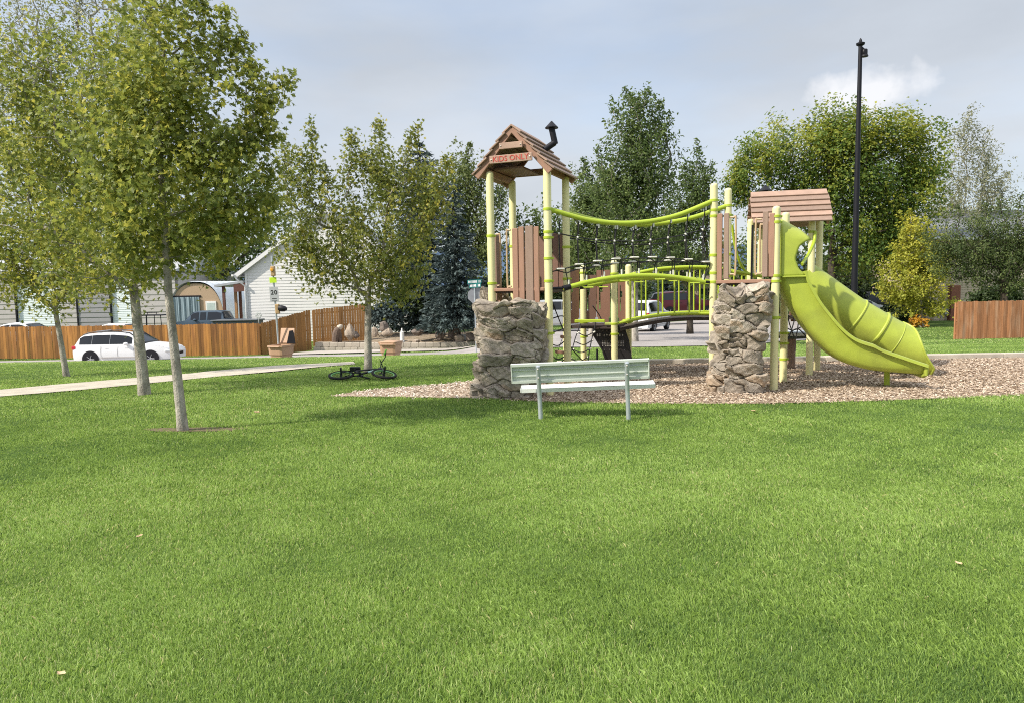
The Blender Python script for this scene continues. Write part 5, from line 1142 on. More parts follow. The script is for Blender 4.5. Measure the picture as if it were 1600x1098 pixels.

------------------------------------------------------------

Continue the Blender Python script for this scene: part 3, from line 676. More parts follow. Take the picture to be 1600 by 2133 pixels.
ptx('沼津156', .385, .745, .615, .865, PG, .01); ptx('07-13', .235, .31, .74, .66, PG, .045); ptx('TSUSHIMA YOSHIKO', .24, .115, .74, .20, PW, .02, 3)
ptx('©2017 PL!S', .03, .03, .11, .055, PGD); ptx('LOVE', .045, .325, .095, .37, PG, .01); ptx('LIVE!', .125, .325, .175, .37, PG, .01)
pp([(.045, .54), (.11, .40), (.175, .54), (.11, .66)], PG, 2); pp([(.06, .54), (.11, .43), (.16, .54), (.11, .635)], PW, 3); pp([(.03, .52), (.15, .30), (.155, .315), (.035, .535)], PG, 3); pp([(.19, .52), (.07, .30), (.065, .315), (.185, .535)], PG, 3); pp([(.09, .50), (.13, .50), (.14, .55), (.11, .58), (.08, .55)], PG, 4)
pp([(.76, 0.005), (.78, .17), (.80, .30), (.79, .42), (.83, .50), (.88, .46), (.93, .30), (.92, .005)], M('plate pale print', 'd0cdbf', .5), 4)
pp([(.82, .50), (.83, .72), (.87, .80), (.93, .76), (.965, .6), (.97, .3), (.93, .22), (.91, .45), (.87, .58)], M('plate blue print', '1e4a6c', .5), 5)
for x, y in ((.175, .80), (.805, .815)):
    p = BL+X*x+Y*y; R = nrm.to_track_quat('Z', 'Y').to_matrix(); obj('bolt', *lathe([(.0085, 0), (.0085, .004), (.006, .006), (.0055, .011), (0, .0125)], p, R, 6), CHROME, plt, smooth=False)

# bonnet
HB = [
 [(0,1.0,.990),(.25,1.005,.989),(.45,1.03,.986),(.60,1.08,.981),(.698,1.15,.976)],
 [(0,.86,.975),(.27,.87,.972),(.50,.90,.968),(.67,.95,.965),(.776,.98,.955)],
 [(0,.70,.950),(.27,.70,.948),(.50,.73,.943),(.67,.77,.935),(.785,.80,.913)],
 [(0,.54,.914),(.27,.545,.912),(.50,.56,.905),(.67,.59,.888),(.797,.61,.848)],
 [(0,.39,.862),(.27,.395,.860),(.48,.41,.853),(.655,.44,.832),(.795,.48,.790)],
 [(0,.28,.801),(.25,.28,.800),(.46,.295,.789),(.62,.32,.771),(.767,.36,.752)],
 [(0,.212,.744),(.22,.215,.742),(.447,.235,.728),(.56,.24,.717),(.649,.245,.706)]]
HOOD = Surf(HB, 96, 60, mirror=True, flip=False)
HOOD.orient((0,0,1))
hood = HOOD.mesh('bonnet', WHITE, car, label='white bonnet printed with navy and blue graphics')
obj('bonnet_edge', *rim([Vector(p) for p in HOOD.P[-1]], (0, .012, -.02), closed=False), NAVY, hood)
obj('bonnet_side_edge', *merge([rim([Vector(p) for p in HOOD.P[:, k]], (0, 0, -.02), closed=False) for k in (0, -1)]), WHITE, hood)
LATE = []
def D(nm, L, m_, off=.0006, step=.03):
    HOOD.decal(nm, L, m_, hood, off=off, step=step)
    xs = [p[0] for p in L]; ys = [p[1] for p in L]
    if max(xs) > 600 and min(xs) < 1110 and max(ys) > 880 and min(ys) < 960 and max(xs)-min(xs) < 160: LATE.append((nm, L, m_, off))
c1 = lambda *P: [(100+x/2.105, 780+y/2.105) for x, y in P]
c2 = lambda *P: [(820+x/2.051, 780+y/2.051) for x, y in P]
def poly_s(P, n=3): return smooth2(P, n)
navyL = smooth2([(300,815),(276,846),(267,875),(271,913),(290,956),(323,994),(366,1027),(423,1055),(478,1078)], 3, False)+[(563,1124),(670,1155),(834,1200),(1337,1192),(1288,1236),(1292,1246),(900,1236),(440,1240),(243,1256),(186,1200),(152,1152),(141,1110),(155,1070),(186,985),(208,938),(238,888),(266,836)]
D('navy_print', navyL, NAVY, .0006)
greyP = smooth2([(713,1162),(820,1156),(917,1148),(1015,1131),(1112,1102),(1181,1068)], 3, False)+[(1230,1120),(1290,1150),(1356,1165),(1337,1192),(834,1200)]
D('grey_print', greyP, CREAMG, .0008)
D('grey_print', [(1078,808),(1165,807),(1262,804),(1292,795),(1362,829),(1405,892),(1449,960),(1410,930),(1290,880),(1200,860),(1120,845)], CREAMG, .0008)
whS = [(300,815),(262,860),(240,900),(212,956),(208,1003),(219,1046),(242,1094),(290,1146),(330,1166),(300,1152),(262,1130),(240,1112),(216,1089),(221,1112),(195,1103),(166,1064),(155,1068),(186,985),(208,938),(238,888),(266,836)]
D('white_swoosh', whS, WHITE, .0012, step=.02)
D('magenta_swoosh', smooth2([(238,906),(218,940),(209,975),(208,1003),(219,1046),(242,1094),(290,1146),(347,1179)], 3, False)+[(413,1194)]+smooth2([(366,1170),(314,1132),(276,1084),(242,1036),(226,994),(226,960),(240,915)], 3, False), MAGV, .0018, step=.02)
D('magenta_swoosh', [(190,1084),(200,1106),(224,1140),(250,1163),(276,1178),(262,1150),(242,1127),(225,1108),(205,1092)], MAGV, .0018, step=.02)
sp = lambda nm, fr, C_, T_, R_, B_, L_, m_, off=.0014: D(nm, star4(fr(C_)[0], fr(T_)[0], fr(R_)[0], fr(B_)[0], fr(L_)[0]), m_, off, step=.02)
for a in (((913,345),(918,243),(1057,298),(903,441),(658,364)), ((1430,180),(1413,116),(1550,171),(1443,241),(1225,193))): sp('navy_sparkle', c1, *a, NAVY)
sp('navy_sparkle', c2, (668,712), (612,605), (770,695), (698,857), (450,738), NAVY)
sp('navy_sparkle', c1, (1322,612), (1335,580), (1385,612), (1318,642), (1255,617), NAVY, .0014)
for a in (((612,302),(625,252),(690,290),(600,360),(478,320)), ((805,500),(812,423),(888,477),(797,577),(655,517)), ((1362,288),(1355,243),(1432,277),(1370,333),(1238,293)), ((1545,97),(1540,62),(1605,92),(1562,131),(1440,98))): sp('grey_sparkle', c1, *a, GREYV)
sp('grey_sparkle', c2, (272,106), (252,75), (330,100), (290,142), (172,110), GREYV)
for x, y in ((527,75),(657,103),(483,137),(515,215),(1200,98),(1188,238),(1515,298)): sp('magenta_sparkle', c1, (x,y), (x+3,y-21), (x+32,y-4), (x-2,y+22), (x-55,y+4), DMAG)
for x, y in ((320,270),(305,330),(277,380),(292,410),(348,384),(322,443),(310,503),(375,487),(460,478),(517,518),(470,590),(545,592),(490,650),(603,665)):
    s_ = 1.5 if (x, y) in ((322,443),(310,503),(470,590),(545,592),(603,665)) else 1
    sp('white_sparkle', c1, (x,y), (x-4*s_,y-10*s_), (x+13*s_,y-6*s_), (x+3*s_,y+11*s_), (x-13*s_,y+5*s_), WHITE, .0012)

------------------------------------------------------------

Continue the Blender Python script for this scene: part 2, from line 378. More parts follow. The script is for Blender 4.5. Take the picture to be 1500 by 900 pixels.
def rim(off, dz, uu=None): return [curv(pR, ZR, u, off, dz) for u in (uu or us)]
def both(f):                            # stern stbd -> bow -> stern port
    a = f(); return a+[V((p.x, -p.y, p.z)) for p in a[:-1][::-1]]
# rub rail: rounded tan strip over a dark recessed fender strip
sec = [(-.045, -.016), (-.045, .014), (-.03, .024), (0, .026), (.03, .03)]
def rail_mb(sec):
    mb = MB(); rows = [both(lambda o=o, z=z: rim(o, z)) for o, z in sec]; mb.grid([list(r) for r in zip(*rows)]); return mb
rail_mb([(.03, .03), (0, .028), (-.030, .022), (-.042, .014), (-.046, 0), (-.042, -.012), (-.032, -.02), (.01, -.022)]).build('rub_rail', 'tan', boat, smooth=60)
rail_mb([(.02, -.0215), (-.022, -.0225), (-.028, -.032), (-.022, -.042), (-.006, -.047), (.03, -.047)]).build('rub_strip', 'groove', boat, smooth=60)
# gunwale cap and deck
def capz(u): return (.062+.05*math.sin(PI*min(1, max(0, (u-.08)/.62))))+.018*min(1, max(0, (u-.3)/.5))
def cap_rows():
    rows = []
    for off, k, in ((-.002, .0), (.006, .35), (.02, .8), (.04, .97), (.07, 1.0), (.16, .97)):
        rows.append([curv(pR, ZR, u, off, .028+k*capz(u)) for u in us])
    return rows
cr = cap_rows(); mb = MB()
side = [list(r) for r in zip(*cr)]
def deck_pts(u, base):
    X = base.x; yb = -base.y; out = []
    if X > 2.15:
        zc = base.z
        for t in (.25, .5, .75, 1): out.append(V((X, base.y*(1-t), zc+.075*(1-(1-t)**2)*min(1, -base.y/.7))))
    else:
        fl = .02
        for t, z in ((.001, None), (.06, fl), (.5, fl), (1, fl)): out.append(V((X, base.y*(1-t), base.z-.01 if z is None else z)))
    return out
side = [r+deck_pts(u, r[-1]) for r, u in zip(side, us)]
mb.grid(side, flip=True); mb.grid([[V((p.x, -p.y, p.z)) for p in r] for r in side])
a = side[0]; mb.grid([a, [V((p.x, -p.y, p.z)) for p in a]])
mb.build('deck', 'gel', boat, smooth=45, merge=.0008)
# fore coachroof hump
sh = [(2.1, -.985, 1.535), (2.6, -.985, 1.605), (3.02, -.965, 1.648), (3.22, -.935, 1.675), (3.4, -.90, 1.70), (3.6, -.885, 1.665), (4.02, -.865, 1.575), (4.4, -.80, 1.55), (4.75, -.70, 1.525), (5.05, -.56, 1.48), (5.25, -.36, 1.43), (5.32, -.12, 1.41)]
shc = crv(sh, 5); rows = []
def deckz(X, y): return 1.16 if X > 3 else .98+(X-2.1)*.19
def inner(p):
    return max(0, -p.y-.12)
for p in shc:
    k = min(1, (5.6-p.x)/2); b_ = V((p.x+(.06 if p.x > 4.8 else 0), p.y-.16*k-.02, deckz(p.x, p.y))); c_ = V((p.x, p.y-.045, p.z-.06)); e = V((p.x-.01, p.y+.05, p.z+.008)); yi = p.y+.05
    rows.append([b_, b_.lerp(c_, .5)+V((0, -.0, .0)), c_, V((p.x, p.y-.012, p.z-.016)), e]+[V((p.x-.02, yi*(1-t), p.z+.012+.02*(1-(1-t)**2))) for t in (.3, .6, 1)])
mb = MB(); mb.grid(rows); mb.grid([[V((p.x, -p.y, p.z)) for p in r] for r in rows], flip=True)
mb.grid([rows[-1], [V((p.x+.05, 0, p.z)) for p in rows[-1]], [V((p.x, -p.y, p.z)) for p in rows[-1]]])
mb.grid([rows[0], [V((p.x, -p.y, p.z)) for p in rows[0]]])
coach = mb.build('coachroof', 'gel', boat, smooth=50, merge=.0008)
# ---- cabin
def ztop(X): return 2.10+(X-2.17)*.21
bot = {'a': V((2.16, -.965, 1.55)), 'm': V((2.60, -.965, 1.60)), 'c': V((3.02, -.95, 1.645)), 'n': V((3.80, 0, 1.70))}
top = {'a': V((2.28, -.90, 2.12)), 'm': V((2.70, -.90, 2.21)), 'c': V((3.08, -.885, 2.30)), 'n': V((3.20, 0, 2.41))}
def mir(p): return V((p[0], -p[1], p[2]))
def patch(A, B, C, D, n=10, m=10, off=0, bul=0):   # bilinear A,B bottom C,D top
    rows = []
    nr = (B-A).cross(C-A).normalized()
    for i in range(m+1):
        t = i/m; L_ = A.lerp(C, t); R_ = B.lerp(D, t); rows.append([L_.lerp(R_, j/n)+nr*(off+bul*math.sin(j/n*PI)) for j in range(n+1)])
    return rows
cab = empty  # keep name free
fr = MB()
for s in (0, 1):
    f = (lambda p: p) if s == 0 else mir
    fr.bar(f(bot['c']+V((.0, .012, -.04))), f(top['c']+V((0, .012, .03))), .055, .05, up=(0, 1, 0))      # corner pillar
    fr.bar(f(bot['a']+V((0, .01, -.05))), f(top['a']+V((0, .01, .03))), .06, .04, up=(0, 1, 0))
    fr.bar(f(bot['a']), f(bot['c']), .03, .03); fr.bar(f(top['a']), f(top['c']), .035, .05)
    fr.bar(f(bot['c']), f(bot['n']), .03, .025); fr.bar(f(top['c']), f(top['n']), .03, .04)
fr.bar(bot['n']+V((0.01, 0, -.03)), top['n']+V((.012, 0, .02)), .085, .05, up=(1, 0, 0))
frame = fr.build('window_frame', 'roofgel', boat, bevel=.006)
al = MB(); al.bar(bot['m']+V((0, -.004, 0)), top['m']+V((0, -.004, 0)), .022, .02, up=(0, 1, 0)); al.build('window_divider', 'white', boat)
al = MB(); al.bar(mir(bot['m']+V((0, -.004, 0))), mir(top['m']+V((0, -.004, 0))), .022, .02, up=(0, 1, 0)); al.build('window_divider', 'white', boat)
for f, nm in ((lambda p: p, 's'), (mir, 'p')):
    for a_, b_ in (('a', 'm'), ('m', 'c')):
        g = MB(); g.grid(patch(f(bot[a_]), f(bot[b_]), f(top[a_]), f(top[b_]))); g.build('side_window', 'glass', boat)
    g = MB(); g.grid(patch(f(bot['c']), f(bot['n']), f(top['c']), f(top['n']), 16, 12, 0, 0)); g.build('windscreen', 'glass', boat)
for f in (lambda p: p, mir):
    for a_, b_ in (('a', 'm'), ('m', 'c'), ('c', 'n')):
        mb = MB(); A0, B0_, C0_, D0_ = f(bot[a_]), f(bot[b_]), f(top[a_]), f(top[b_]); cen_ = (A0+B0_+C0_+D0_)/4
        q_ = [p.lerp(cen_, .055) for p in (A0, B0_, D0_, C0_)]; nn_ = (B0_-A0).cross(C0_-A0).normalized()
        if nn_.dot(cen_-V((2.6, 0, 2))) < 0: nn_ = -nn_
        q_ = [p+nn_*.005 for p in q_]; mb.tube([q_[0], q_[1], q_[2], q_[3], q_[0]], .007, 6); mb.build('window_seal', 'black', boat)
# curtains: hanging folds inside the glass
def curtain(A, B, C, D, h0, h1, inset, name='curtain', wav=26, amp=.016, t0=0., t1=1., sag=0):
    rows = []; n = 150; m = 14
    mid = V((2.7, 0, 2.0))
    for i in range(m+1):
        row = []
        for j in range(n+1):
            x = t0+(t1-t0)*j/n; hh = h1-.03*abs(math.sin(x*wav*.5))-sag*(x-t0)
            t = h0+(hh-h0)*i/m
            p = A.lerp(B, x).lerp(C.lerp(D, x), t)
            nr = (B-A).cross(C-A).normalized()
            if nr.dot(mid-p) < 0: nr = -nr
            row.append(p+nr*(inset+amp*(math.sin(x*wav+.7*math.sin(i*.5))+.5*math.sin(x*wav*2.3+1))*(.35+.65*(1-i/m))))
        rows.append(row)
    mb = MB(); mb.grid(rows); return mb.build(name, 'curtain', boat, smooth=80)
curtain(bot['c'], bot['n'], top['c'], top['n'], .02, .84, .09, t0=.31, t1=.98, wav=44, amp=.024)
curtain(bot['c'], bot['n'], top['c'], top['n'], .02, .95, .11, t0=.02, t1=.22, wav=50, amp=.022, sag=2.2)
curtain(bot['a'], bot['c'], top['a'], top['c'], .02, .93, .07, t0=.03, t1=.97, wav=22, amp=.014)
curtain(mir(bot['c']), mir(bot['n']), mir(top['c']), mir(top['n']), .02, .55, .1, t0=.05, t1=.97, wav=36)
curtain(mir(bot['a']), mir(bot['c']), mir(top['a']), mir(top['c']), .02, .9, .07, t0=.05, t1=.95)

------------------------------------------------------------

**Goal:**
Using the listing above, return all lines where the word "from" occurs.

**Written response:**
The Blender Python script for this scene continues. Write part 5, from line 1142 on. More parts follow. The script is for Blender 4.5. Measure the picture as if it were 1600x1098 pixels.
Continue the Blender Python script for this scene: part 3, from line 676. More parts follow. Take the picture to be 1600 by 2133 pixels.
Continue the Blender Python script for this scene: part 2, from line 378. More parts follow. The script is for Blender 4.5. Take the picture to be 1500 by 900 pixels.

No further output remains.